Repeat exactly, please, the lines that begin at the start of the listing and end at the line holding "C = S.collection".
[Begin]
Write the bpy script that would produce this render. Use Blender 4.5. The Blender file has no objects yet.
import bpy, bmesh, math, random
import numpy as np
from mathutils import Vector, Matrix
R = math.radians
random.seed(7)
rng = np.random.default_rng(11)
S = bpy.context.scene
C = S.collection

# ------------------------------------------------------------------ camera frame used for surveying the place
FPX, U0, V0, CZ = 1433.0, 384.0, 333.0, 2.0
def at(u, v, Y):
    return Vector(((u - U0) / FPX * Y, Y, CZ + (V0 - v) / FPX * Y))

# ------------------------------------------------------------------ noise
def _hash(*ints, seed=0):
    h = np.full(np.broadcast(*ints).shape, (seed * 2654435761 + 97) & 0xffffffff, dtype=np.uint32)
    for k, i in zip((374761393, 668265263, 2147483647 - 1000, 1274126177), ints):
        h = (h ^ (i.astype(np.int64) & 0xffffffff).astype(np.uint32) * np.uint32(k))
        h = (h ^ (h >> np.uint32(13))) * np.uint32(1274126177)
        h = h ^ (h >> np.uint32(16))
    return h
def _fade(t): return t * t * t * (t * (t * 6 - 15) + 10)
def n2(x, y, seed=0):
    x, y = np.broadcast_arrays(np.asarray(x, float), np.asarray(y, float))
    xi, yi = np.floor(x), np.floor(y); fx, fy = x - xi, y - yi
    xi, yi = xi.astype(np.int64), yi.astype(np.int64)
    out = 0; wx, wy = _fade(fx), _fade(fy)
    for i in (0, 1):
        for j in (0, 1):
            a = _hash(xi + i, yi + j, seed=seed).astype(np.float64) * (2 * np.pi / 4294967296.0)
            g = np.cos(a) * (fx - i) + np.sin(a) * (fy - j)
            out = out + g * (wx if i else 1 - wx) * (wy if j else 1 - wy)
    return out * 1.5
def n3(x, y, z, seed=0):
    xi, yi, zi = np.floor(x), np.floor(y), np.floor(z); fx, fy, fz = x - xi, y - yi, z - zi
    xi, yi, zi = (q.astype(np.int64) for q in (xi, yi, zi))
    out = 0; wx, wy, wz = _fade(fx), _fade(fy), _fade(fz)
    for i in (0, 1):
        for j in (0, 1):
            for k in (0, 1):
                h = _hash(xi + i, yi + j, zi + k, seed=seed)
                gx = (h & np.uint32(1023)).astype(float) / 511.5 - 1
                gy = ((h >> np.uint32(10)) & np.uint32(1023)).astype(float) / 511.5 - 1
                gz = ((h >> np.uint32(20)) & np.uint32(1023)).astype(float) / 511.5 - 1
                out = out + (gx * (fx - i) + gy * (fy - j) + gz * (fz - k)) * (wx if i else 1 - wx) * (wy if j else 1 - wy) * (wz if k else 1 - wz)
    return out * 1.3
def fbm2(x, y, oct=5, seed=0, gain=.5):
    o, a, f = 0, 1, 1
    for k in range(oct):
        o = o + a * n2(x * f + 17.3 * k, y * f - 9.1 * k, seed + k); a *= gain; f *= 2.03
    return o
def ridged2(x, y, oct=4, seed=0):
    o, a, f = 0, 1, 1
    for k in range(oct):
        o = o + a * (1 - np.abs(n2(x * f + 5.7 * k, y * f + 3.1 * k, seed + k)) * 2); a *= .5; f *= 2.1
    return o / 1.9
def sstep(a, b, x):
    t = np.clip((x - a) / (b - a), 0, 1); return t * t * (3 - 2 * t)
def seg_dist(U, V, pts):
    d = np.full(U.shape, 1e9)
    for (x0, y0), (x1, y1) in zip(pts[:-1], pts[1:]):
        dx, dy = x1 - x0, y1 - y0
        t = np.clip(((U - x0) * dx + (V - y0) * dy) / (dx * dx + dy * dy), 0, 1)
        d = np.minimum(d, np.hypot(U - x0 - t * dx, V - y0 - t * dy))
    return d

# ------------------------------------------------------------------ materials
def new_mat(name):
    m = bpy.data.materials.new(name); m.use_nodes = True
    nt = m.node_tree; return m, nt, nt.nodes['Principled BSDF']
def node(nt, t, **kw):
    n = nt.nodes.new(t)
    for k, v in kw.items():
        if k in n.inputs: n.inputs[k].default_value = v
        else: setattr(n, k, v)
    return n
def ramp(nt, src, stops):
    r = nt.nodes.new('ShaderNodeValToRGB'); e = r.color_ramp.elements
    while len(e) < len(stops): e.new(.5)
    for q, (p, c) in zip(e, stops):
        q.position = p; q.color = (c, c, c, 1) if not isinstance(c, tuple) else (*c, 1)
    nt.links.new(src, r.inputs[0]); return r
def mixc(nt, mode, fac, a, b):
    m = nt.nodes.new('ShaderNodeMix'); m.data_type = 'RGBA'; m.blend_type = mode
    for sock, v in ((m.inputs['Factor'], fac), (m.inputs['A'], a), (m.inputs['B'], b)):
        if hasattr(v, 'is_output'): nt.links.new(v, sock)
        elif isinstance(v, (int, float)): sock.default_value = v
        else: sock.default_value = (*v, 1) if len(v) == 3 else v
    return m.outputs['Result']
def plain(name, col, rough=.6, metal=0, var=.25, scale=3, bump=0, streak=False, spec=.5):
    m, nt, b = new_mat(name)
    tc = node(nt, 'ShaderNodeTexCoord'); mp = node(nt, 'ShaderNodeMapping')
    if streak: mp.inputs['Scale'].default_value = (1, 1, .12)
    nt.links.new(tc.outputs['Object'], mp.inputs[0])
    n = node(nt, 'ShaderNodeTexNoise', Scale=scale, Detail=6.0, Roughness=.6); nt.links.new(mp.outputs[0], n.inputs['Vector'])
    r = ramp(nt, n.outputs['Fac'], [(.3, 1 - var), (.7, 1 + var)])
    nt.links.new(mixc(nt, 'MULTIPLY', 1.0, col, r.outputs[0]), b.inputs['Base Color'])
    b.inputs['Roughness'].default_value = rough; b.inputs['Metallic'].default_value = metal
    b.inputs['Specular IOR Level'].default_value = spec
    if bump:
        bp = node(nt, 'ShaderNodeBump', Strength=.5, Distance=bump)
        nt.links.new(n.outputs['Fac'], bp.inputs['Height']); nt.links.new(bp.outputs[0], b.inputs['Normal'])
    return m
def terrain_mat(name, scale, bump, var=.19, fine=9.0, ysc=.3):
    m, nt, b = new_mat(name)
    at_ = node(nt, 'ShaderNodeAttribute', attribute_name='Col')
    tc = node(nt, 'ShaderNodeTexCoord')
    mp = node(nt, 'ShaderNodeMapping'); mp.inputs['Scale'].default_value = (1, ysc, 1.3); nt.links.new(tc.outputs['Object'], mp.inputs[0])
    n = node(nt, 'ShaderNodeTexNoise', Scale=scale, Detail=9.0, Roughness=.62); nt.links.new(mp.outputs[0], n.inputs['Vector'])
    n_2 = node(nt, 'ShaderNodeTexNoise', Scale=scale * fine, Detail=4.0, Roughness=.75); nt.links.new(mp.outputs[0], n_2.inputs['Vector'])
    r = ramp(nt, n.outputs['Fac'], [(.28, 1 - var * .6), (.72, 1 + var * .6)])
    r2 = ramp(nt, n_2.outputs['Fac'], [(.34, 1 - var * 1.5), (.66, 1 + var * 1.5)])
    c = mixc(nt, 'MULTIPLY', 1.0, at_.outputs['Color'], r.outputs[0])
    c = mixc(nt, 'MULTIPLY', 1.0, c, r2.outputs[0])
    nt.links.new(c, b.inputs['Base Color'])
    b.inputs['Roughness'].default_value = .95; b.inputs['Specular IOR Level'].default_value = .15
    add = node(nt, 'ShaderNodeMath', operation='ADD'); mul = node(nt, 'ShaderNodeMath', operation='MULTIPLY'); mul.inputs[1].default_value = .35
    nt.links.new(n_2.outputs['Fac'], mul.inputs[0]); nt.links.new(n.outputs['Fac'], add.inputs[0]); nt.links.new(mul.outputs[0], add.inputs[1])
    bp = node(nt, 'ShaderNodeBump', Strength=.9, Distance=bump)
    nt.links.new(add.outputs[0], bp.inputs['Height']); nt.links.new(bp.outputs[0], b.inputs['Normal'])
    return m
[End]
*Reply to the exercise*:
Write the bpy script that would produce this render. Use Blender 4.5. The Blender file has no objects yet.
import bpy, bmesh, math, random
import numpy as np
from mathutils import Vector, Matrix
R = math.radians
random.seed(7)
rng = np.random.default_rng(11)
S = bpy.context.scene
C = S.collection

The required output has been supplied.